Following on from yesterday’s manga list. The ones I recently covered in my 21st century comics post are linked.
1. Emil Ferris: My Favorite Thing Is Monsters Book Two
2. Bill Griffith: Three Rocks: The Story of Ernie Bushmiller: The Man Who Created Nancy
At least starting from the moment he gave Fritzi a niece, Bushmiller led just about the most boring life imaginable. But don’t we all, and Griffith and Sam Beckett give his Republican squareness dignity. Still, more than biography or criticism (there’s a lot of Nancy criticism), this is mostly valuable as a work of collage art in itself. Griffith repurposes Bushmiller’s drawings to give them life beyond a snapper every fourth panel, having Fritzi hang with Krazy Kat (zip) and letting the gang, including even long-forgotten Phil Fumble, lead Ernie to the Valhalla of the Perfect Gag, which ironically turns out to be the opposite of “Sluggo is lit.”
3. Jillian & Mariko Tamaki: Roaming
4. Martin Vaughn-James: Projector and Elephant
Classic 1970s Canadian wtfery, with some similarities to what Terry Gilliam was doing at the time. In Projector, the realism of a carefully rendered glass house is shattered by a horse which subsequently falls off a skyscraper; the descent is metaphorically continued by a bald guy hindered by pigfaces, improbable geometries, traffic, and Futurist poster art. The earlier Elephant, which is more classically Surrealist (there’s a talking toilet called John Johns), shows you where he was coming from.
5. Darrin Bell: The Talk
Being Black in America, 1975–present: some stuff has changed and some stuff hasn’t. Some of the beats are predictable (Obama wins, Trump wins, reactions vary) but the smaller, more personal moments are much deeper. The occasional spots of color are very well chosen. And there are definitely parts I can relate to as a Daily Cal contributor who enraged part of their audience (okay, I did it a bit more deliberately.)

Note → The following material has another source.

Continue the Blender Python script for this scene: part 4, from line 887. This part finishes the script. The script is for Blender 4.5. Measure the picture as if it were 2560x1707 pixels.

6. Julia Wertz: Impossible People: A Completely Average Recovery Story
It starts in medias res in a Puerto Rican jungle, but it soon conforms to a familiar arc—comic artist is an alcoholic, gets through rehab a quarter of the way through the book—and both the sobriety and the narrative mostly stick. The rest of the work is life-and-dating in New York, pleasantly sitcomy with a knack for timing a tossed-off joke. Lots of fun cameos from NYC scene people (hi Jeffrey Lewis.)
7. Sloane Leong: Prism Stalker: The Weeping Star
I hadn’t read the previous volume,1 but it’s easy to get to speed: wide-eyed cadets join the military of a shadowy empire, who task them with murdering things they maybe shouldn’t be murdering. Not sure how morally deep it is (killing changes you, you know) but in addition to looking macro-level impressive in the Kirby tradition, it’s genuinely freaky in its evocation of very non-human experiences. Plus killing changes you, you know.
8. Kelly Sue DeConnick/Phil Jimenez/Gene Ha/Nicola Scott: Wonder Woman Historia: The Amazons
While the other company waits for the day they can turn on the AI Slop Pipe and go home, it’s still possible to do interesting work at DC, given latitude (see also Catwoman: Lonely City on last year’s list.) The first of the three issues, drawn by Jimenez, justifiably won the awards, but DeConnick deserves a lot of credit for shepherding the whole thing to an ending compatible with the status quo (if you think superhero continuity nerds are shrill, wait until you hear Greek mythology continuity nerds) that still allows her characters agency.
EDIT: Oh wait I have. Guess this one made more of an impression!